Anstelle eines Schlusswortes

Zusammenfassend einige Bemerkungen zum Dialog zwischen Deutschland und Russland. Jedes Jahr finden nicht nur in den Haupt- und Großstädten, sondern auch in anderen Regionen Hunderte bilateraler Konferenzen, Seminare, Runder Tische zu verschiedensten Themen statt. Eine wichtige Rolle spielen hier die deutschen politischen und anderen Stiftungen und Organisationen (bisher hat sich keine von ihnen über Probleme beklagt, die durch das neue Gesetz über »ausländische Agenten« für ihre Arbeit entstanden wären).
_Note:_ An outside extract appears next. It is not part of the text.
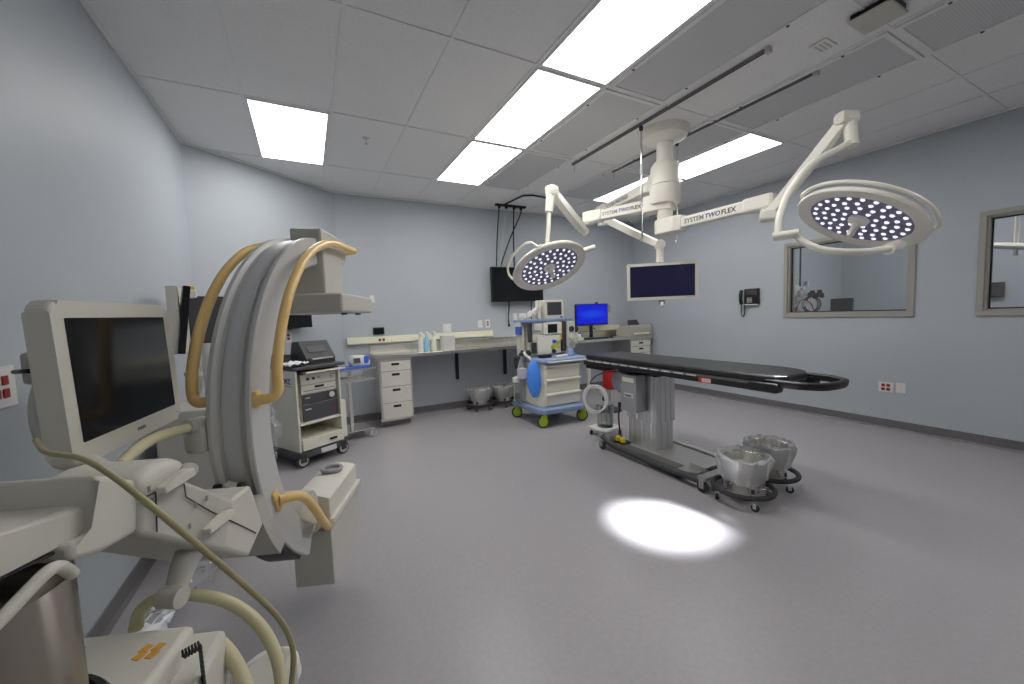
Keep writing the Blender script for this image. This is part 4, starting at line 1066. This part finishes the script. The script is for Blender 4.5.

Es ist zu beachten, dass die Erfahrungen Deutschlands bei der Entwicklung der Zivilgesellschaft, dem Aufbau des politischen und des Parteiensystems, der Entwicklung der sozialen Marktwirtschaft, der Transformation der Kommandowirtschaft, im Bereich der sozialen Verantwortung der Wirtschaft, der Energieeffizienz, der Regionalpolitik, dem Bürokratieabbau, der Korruptionsbekämpfung usw. nach wie vor bei den Menschen in Russland gefragt sind. Nicht wenige interessante Ideen, die auf gemeinsamen Veranstaltungen anklingen, werden anschließend in die Praxis umgesetzt. Und auch die deutschen Teilnehmer der Diskussionsplattformen und gemeinsamen Projekte entdecken zunehmend etwas Neues und Nützliches für sich selbst.

Daher darf keineswegs von einer Kürzung gemeinsamer Projekte die Rede sein, selbst dann nicht, wenn sie angeblich ineffizient sind. Beide Seiten müssen sich allenthalben für eine Ausweitung des Dialogs auf den unterschiedlichsten Plattformen einsetzen und möglichst für die Schaffung neuer Plattformen sorgen. Es besteht in beiden Ländern ein Bedürfnis danach und die Bereitschaft hierzu. Wichtig ist jedoch, dass die Ergebnisse der meisten Diskussionen und insbesondere deren Inhalte der Öffentlichkeit zugänglich sind. Dafür haben die Organisatoren Sorge zu tragen. Es würde die Produktivität und Ergiebigkeit drastisch erhöhen.